Este é o momento para a União Europeia e os Estados Membros serem ainda mais firmes na afirmação dos seus valores de defesa dos direitos humanos e no combate a todas as formas de discriminação.
“Este é o momento para a União Europeia e os Estados Membros serem ainda mais firmes na afirmação dos seus valores de defesa dos direitos humanos e no combate a todas as formas de discriminação”, defende a presidente da CITE.
Ainda assim, reconhece que, “quem trabalha diretamente nesta área sabe bem que há sempre quem nunca tenha sido ‘adepto’ das políticas DEI, precisamente com o mesmo argumento agora usado pela administração Trump, alegando que se deve valorizar o mérito”. “E isto acontece quando se fala de quotas, de igualdade salarial e de um conjunto de outros direitos”, detalha a responsável.
Questionada, por outro lado, sobre respostas que a CITE poderá acionar face ao envio destas cartas às empresas portuguesas, a presidente garante que, “sendo necessário, dará nota ao Governo de alguma situação preocupante com que se depare e que viole as regras não só do direito nacional mas, também, do direito europeu“.
O ECO já questionou o Ministério da Economia sobre as cartas enviadas pelos Estados Unidos às empresas em Portugal, mas o gabinete de Pedro Reis remeteu para o Ministério dos Negócios Estrangeiros. Do gabinete de Paulo Rangel, só silêncio.
“Falta de respeito para com a soberania”

Também a Associação Portuguesa para a Diversidade e Inclusão (APPDI) está muito preocupada com as missivas enviadas às empresas portuguesas. “São uma falta de respeito para com a soberania dos países e das organizações“, sublinha a coordenadora de projetos Mónica Canário.
Segundo conta Mónica Canário ao ECO, as primeiras missivas nesse sentido foram registadas em Espanha, mas também já houve empresas a receber cartas semelhantes em Itália e noutros países da Europa Central.

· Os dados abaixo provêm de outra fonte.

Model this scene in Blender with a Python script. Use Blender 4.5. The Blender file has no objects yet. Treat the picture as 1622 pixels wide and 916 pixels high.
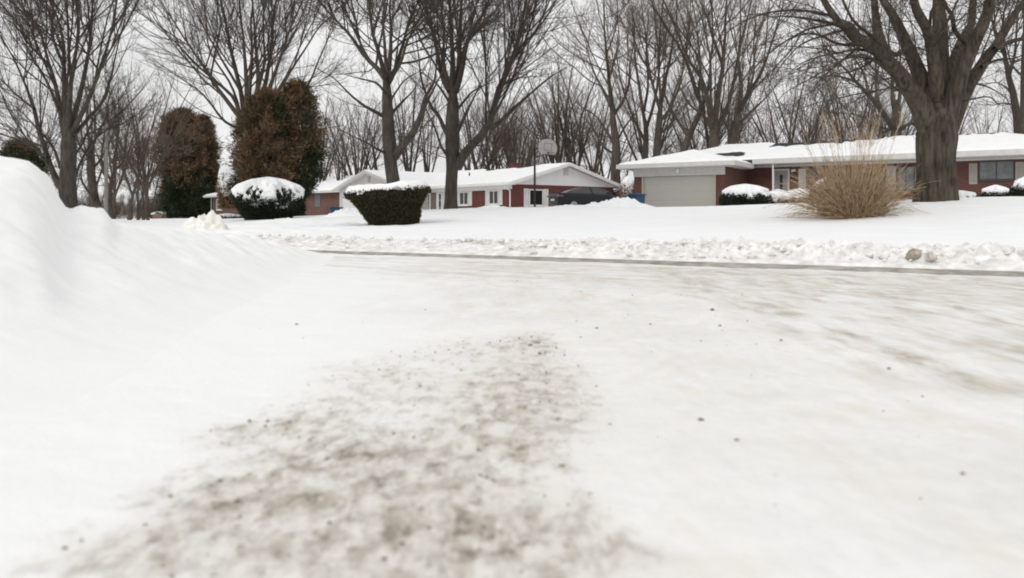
import bpy, bmesh, math
import numpy as np
from math import radians as R, sin, cos, pi

# ------------------------------------------------------------------ camera, light, exposure
scene = bpy.context.scene
COL = scene.collection
CAM_H = 0.5
FPX = 1250.0           # focal length in photo pixels (1622 wide)
CX, HY = 811.0, 345.0  # image centre column, horizon row

cam_d = bpy.data.cameras.new('camera')
cam = bpy.data.objects.new('camera', cam_d)
COL.objects.link(cam)
cam.location = (0, 0, CAM_H)
cam.rotation_euler = (R(90), 0, 0)
cam_d.sensor_width = 36
cam_d.sensor_fit = 'HORIZONTAL'
cam_d.lens = FPX / 1622 * 36
cam_d.shift_y = -(458 - HY) / 1622
cam_d.clip_start = 0.05
cam_d.clip_end = 3000
cam_d.dof.use_dof = True
cam_d.dof.focus_distance = 28
cam_d.dof.aperture_fstop = 3.0
scene.camera = cam

SUN_EL, SUN_AZ = R(36), R(-150)      # azimuth measured from +Y towards +X (light comes from the left)
world = bpy.data.worlds.new('World')
scene.world = world
world.use_nodes = True
wn, wl = world.node_tree.nodes, world.node_tree.links
wn.clear()
w_out = wn.new('ShaderNodeOutputWorld')
w_bg = wn.new('ShaderNodeBackground')
w_bg.inputs['Strength'].default_value = 0.1
sky = wn.new('ShaderNodeTexSky')
sky.sky_type = 'NISHITA'
sky.sun_disc = False
sky.sun_elevation = SUN_EL
sky.sun_rotation = SUN_AZ
sky.air_density = 1.5
sky.dust_density = 3.0
hs = wn.new('ShaderNodeHueSaturation')
hs.inputs['Saturation'].default_value = 0.1
wl.new(sky.outputs[0], hs.inputs['Color'])
tc = wn.new('ShaderNodeTexCoord')
sep = wn.new('ShaderNodeSeparateXYZ')
wl.new(tc.outputs['Generated'], sep.inputs[0])
grad = wn.new('ShaderNodeMapRange')          # overcast sky: brighter towards the zenith
grad.inputs['From Min'].default_value = 0.0
grad.inputs['From Max'].default_value = 1.0
grad.inputs['To Min'].default_value = 8.6
grad.inputs['To Max'].default_value = 10.4
wl.new(sep.outputs['Z'], grad.inputs['Value'])
mp = wn.new('ShaderNodeMapping')
mp.inputs['Scale'].default_value = (1.0, 1.0, 3.2)
wl.new(tc.outputs['Generated'], mp.inputs[0])
cn = wn.new('ShaderNodeTexNoise')
cn.inputs['Scale'].default_value = 2.6
cn.inputs['Detail'].default_value = 5
cn.inputs['Roughness'].default_value = 0.55
wl.new(mp.outputs[0], cn.inputs['Vector'])
cr = wn.new('ShaderNodeMapRange')
cr.inputs['From Min'].default_value = 0.3
cr.inputs['From Max'].default_value = 0.7
cr.inputs['To Min'].default_value = 0.88
cr.inputs['To Max'].default_value = 1.12
wl.new(cn.outputs['Fac'], cr.inputs['Value'])
mul = wn.new('ShaderNodeMath'); mul.operation = 'MULTIPLY'
wl.new(grad.outputs[0], mul.inputs[0]); wl.new(cr.outputs[0], mul.inputs[1])
tint = wn.new('ShaderNodeVectorMath'); tint.operation = 'SCALE'
tint.inputs[0].default_value = (0.998, 0.998, 1.0)
wl.new(mul.outputs[0], tint.inputs['Scale'])
mx = wn.new('ShaderNodeMixRGB')
mx.inputs['Fac'].default_value = 0.86
wl.new(hs.outputs[0], mx.inputs[1]); wl.new(tint.outputs[0], mx.inputs[2])
wl.new(mx.outputs[0], w_bg.inputs['Color'])
wl.new(w_bg.outputs[0], w_out.inputs['Surface'])

sun_d = bpy.data.lights.new('sun', 'SUN')
sun_d.energy = 0.75
sun_d.angle = R(22)
sun_d.color = (1.0, 0.975, 0.93)
sun = bpy.data.objects.new('sun', sun_d)
COL.objects.link(sun)
sun.location = (-30, 5, 40)
# lamp's -Z is where the light travels
_az = SUN_AZ
from mathutils import Vector
_dir = Vector((-sin(_az) * cos(SUN_EL), -cos(_az) * cos(SUN_EL), -sin(SUN_EL)))
sun.rotation_euler = _dir.to_track_quat('-Z', 'Y').to_euler()

scene.view_settings.view_transform = 'Standard'
scene.view_settings.look = 'None'
scene.view_settings.gamma = 1
scene.view_settings.exposure = 0.07
scene.cycles.max_bounces = 6
scene.cycles.diffuse_bounces = 4
scene.cycles.glossy_bounces = 2
scene.cycles.transparent_max_bounces = 4
scene.cycles.filter_width = 1.9
scene.cycles.use_denoising = True
scene.cycles.denoiser = 'OPENIMAGEDENOISE'
scene.cycles.denoising_input_passes = 'RGB_ALBEDO_NORMAL'
scene.cycles.denoising_prefilter = 'ACCURATE'

rng = np.random.default_rng(7)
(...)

Segundo a imprensa internacional, também em França, Bélgica e na Europa de Leste houve empresas a serem notificadas pelas embaixadas.
“A Europa é a Europa. Os Estados Unidos são os Estados Unidos. No entanto, estamos bastante preocupados com este posicionamento dos Estados Unidos“, salienta a coordenadora de projetos da APPDI, em conversa com o ECO. “É um exemplo de como a administração de Donald Trump vai lidar com o mundo nos próximos quatro anos”, alerta a responsável.

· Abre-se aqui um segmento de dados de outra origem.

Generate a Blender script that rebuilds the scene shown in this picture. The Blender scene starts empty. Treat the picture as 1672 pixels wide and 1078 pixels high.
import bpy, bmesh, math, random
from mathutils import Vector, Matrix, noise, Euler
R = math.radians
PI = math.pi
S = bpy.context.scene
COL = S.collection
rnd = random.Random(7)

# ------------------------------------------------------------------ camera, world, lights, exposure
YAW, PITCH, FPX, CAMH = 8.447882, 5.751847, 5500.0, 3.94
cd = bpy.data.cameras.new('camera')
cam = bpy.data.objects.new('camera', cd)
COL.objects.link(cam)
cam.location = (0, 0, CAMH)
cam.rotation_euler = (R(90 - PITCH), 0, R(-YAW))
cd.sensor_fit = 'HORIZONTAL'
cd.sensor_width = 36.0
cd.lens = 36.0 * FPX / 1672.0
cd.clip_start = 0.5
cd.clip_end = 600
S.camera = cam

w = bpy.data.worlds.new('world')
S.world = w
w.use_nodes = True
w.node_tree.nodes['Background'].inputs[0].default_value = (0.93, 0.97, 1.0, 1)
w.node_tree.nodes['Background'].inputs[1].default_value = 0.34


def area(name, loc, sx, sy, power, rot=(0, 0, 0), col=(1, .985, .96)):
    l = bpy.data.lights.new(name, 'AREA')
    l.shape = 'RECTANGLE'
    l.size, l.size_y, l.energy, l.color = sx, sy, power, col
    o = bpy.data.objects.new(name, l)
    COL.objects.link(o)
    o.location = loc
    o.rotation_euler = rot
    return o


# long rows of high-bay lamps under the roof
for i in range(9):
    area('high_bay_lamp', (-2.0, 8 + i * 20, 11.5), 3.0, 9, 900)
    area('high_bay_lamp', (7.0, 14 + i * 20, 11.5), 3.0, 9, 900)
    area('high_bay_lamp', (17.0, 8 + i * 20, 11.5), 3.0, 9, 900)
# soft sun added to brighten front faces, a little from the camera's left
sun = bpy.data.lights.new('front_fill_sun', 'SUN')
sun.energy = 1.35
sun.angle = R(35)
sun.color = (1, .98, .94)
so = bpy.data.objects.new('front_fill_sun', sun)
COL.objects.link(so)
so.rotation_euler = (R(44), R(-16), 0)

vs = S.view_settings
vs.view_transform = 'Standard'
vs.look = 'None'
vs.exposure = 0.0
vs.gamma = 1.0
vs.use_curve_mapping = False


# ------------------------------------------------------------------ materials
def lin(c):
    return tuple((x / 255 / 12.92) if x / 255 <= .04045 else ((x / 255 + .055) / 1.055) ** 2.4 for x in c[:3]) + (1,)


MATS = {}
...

Esta posição demonstra uma falta de respeito para com a soberania dos países e das organizações. É um exemplo de como a administração Trump vai lidar com o mundo nos próximos quatro anos.
Na visão de Mónica Canário, cabe agora às empresas fazer “um finca-pé” ou se “os valores financeiros são prevalecentes”, sendo que, defende, há no mercado quem possa substituir o Governo norte-americano como cliente dessas companhias.
“Alertamos para que as empresas não alinhem nestas políticas“, afirma a responsável, que avança que em Espanha já houve “muita contestação por parte das entidades privadas” e em França está a haver também “um movimento de proteção dos direitos humanos”.
Além disso, as associações dos 25 Estados-membros que promovem as cartas de diversidade — compromisso a que as empresas dos vários países se têm juntado — estão a ultimar uma carta aberta dirigida às instituições europeias, a exigir que seja preparada legislação para proteger os grupos mais vulneráveis e subrepresentados.
Conforme avançou em exclusivo o ECO na segunda-feira, a embaixada dos Estados Unidos em Portugal está a levar a cabo uma revisão global dos contratos entre o Governo norte-americanos e empresas nacionais, o que inclui a certificação de que estas cumprem a ordem executiva assinada em janeiro por Donald Trump que põe um “ponto final” nos programas de diversidade.
O objetivo, lê-se nesse documento, é “acabar com a discriminação ilegal e restaurar as oportunidades baseadas no mérito”. Isto não só no seio do Governo o Estados Unidos, mas também nas empresas que com ele têm contratos, daí que várias empresas da União Europeia estejam agora a receber cartas a indicar que devem abandonar os seus programas de diversidade.